We discuss the evolution of software architecture—from monolithic systems to SOA, microservices, and the still‑emerging serverless style—illustrated by a diagram (see image). Although serverless is not yet mature, microservices remain the preferred choice for most new designs.

When refactoring a monolith into microservices, a common pitfall is the "distributed monolith" or "distributed illusion": simply replacing in‑process calls with remote RPC/REST calls without changing the overall coupling.

Causes

The illusion arises when developers merely substitute inter‑process method calls with network calls, keeping the same tight contracts between modules (A and B). This creates synchronous dependencies, increases failure probability, and can cause thread or connection exhaustion when services have mismatched capacities.

Two main reasons for this mistake are:

Attempting to preserve the monolithic module relationships within a microservice landscape.

Seeking strong data consistency across distributed services.

For data consistency, see the linked article on microservice data consistency.

Solution Approach

To decouple modules, we focus on the communication pattern for data‑changing operations (create, update, delete). Two real‑world notification models are compared:

Direct point‑to‑point calls (like a phone call).

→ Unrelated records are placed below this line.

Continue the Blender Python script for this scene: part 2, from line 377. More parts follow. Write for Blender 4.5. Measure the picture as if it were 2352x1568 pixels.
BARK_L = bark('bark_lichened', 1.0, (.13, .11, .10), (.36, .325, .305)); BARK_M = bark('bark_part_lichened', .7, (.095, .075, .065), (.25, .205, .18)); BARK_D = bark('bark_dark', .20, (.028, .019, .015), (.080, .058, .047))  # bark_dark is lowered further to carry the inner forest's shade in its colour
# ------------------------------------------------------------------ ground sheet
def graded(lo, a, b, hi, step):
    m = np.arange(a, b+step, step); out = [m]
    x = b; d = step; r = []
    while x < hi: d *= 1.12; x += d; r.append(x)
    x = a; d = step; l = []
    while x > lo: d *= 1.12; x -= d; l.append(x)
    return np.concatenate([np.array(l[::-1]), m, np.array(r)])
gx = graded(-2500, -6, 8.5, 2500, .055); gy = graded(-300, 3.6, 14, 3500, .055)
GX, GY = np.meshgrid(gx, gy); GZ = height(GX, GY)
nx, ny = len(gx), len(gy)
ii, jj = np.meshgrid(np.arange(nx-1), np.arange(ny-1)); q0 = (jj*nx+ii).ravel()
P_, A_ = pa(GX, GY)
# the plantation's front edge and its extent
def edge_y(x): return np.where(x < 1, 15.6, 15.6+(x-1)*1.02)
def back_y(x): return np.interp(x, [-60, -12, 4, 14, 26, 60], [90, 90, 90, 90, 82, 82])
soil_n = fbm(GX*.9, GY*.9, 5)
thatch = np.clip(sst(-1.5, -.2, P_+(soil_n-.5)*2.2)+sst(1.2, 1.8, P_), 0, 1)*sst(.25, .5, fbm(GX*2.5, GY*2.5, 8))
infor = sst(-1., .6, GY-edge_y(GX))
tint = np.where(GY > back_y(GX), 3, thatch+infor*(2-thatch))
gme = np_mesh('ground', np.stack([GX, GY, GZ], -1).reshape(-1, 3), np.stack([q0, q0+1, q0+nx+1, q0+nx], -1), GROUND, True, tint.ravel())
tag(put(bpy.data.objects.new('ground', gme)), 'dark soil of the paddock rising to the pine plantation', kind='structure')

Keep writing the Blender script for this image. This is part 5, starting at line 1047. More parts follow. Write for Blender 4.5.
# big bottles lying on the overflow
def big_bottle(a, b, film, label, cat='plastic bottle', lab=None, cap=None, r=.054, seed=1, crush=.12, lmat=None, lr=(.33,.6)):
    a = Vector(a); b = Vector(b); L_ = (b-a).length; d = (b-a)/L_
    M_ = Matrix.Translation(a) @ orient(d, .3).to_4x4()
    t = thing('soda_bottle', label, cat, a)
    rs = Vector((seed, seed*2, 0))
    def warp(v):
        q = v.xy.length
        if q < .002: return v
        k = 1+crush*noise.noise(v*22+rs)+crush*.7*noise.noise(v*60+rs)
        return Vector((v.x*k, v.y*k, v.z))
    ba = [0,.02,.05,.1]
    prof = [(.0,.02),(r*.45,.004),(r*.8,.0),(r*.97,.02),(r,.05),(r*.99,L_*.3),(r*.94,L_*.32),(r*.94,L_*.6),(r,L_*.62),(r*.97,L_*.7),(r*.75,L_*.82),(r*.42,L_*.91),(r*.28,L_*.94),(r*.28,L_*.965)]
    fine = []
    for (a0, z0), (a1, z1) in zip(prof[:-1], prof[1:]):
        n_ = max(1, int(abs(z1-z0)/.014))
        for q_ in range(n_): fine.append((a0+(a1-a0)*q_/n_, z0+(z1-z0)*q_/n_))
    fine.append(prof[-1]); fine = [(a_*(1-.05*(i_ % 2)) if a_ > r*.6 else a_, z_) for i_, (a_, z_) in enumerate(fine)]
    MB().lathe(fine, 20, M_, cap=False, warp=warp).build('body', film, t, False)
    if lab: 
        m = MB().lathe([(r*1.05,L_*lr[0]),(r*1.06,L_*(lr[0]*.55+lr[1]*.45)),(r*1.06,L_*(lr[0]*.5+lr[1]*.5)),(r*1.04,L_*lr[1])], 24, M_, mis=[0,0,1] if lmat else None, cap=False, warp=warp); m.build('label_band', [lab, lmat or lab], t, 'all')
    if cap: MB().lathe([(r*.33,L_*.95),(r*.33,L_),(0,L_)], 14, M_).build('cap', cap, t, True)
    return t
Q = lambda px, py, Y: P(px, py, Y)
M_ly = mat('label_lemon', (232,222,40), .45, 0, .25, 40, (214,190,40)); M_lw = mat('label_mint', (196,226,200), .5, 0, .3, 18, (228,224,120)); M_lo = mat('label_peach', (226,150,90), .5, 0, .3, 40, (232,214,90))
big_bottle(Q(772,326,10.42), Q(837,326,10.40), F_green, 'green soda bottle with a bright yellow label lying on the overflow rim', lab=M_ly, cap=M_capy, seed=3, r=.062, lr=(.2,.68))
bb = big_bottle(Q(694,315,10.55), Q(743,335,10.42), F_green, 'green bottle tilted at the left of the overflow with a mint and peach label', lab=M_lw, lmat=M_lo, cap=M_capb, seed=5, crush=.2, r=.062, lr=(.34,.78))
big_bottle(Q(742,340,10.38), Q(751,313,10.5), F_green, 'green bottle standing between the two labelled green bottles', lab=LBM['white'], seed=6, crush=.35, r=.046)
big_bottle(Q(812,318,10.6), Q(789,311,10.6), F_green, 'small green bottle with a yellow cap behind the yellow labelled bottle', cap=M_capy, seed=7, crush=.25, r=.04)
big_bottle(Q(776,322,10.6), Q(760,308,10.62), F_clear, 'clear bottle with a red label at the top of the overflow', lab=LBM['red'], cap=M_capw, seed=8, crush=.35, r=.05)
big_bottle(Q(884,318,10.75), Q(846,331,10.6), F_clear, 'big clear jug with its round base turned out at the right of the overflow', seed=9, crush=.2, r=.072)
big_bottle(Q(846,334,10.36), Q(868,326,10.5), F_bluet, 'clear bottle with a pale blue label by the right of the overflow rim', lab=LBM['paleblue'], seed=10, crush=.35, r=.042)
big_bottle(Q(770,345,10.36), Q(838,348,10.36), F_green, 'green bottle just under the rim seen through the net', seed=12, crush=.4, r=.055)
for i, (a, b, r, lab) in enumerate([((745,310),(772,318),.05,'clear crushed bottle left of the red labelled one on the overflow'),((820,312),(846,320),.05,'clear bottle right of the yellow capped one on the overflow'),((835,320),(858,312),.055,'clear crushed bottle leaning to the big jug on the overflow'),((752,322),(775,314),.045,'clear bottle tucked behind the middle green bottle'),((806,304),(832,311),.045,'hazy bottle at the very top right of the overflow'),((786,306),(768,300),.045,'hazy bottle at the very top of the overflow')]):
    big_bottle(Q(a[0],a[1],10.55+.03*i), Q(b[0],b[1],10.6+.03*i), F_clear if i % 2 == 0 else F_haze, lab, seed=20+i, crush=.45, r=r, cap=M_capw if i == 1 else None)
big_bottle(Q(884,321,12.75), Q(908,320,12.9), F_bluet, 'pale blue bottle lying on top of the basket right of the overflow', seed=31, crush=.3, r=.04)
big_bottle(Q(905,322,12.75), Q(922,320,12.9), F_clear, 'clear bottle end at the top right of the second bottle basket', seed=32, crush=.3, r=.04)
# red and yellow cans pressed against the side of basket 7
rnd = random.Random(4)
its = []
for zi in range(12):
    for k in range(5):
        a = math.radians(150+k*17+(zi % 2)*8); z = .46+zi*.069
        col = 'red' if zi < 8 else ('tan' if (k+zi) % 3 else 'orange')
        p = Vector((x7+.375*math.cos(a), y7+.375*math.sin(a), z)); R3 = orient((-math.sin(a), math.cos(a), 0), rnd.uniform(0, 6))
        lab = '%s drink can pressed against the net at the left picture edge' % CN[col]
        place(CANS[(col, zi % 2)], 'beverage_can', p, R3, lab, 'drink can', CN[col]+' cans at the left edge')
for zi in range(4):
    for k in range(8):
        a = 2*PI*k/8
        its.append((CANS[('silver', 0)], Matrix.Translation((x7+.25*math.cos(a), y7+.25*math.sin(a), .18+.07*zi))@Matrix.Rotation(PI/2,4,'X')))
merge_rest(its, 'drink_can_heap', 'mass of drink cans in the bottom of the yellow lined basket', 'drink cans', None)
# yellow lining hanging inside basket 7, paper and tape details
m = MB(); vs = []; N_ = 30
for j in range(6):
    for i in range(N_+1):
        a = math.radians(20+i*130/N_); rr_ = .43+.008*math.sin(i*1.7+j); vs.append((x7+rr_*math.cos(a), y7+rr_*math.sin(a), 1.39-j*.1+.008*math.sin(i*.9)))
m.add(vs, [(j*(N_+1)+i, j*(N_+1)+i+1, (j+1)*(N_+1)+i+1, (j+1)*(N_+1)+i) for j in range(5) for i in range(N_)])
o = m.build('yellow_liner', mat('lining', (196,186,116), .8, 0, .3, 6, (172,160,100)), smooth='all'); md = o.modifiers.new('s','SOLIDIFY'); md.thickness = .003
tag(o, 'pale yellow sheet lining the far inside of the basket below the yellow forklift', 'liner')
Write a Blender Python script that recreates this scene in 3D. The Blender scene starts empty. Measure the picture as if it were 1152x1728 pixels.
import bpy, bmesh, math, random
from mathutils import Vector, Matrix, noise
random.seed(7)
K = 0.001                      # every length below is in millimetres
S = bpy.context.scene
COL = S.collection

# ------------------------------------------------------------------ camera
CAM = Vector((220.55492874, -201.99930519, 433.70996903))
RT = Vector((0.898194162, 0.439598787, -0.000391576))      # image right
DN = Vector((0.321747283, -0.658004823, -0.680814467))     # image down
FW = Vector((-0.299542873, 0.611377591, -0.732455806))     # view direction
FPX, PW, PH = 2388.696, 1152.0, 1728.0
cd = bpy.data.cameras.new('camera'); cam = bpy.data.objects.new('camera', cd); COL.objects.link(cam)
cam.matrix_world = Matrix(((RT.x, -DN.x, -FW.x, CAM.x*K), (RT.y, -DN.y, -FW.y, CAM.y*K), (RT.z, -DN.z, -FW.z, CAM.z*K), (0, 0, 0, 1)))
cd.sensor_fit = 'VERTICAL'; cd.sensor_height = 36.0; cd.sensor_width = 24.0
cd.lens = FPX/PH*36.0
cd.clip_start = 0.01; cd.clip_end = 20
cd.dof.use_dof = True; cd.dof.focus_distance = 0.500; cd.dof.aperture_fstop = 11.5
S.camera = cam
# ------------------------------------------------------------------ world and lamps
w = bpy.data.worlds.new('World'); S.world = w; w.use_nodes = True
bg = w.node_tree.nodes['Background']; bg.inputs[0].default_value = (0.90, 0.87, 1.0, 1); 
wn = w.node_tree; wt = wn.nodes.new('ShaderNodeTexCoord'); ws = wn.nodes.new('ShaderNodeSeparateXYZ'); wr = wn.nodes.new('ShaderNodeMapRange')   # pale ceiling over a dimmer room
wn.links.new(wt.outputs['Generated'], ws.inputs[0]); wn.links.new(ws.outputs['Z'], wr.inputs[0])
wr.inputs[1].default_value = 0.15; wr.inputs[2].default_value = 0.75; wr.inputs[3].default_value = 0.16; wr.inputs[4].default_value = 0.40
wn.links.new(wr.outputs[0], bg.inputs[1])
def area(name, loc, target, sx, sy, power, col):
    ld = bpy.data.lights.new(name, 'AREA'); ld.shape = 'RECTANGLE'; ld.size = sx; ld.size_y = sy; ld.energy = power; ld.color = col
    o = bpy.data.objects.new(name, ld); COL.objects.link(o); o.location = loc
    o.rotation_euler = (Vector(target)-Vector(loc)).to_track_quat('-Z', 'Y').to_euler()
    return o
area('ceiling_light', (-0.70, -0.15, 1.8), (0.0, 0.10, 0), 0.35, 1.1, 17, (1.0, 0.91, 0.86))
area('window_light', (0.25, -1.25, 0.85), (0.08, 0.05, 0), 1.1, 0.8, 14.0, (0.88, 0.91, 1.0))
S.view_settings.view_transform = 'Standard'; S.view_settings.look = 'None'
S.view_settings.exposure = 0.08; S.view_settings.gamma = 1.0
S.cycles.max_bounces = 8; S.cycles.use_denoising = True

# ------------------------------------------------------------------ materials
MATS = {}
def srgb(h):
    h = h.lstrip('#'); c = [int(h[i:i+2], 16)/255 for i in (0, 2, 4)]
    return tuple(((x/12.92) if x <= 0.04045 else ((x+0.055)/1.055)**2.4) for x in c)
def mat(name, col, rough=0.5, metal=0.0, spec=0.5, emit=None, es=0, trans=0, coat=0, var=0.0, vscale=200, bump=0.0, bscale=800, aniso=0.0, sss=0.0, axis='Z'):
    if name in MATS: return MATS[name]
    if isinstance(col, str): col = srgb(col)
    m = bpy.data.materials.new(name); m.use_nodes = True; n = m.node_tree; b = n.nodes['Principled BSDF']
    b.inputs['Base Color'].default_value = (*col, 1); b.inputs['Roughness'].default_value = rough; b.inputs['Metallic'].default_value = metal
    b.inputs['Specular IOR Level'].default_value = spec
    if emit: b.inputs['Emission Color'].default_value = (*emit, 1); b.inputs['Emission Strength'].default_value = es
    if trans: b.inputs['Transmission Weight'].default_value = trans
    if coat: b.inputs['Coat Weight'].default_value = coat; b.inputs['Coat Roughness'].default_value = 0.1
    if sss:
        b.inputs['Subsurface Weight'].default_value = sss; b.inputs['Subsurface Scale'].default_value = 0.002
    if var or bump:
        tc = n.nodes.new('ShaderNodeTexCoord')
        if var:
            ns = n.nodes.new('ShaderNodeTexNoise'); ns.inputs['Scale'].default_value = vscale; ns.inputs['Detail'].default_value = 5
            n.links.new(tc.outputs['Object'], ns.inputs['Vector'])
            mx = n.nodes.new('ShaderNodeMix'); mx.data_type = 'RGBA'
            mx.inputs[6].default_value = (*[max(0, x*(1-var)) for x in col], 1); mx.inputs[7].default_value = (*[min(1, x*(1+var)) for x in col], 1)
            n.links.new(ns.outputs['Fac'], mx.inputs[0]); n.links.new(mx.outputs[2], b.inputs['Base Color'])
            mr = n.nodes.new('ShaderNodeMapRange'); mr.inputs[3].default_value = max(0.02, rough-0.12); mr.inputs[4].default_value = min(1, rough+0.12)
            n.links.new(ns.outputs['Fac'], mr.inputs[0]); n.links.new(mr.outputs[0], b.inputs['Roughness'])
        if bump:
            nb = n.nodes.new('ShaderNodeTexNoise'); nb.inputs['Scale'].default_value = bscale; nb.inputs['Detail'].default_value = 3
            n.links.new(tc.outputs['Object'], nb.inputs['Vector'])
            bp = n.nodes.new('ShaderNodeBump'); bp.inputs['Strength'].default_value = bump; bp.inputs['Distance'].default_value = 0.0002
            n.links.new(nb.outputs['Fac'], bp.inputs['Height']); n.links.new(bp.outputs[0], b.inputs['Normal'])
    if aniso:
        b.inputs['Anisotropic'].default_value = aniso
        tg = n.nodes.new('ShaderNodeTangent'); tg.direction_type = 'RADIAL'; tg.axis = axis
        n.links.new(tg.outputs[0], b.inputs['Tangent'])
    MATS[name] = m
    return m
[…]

Broadcast announcements (like a notice board) where receivers must check.

These correspond to the Command (point‑to‑point) and Event (broadcast) patterns.

Command and Event

Command represents a request from a source to a destination that must be executed. Characteristics include explicit sender and receiver, synchronous RPC style, possible rejection, and the need for idempotency on retries.

Clear initiator and executor, with dependency.

Usually sent as a synchronous RPC.

Executor may reject the command.

Executor must report success, failure, or rejection.

Retries require idempotent handling.

Event represents a fact that has already occurred, published by a producer and consumed by any interested subscribers. Characteristics include a clear producer but no fixed consumer, use of message middleware, immutable nature, and at‑least‑once delivery semantics.

Producer is known; consumers may be many or none.

Delivered via message brokers.

Describes an immutable past action.

Consumers decide how to handle (process, discard, etc.).

Consumers must also be idempotent.

Because commands create direct dependencies (A calls B), while events invert the dependency (A publishes, B consumes), using events can break the tight coupling that leads to a distributed monolith.

Redefining Microservices

Re‑examining the earlier diagram of module communication, we see that synchronous command calls propagate dependencies throughout the system, making a single change affect many services.

Introducing event‑driven communication can interrupt this chain, but over‑using events creates its own complexity. A balanced architecture typically mixes both:

Typical interaction pattern after refactoring:

Service A may receive either a command or an event.

Service A can send commands to Service B and also publish events to the message broker.

Service B executes received commands and may publish subsequent events.

Service C subscribes to events, processes them, and can emit further commands or events.

Within each service, the workflow consists of input (command/event), internal operations (database access, cache, etc.), outbound commands, and event publishing. The diagram above summarizes these elements.

Conclusion

The article starts from the distributed‑monolith trap, explains why treating distribution as the whole of microservices is problematic, and proposes a hybrid command‑and‑event approach to break tight coupling while preserving reliability. Properly mixing these patterns enables a smoother transition from monolith to a well‑designed microservice architecture.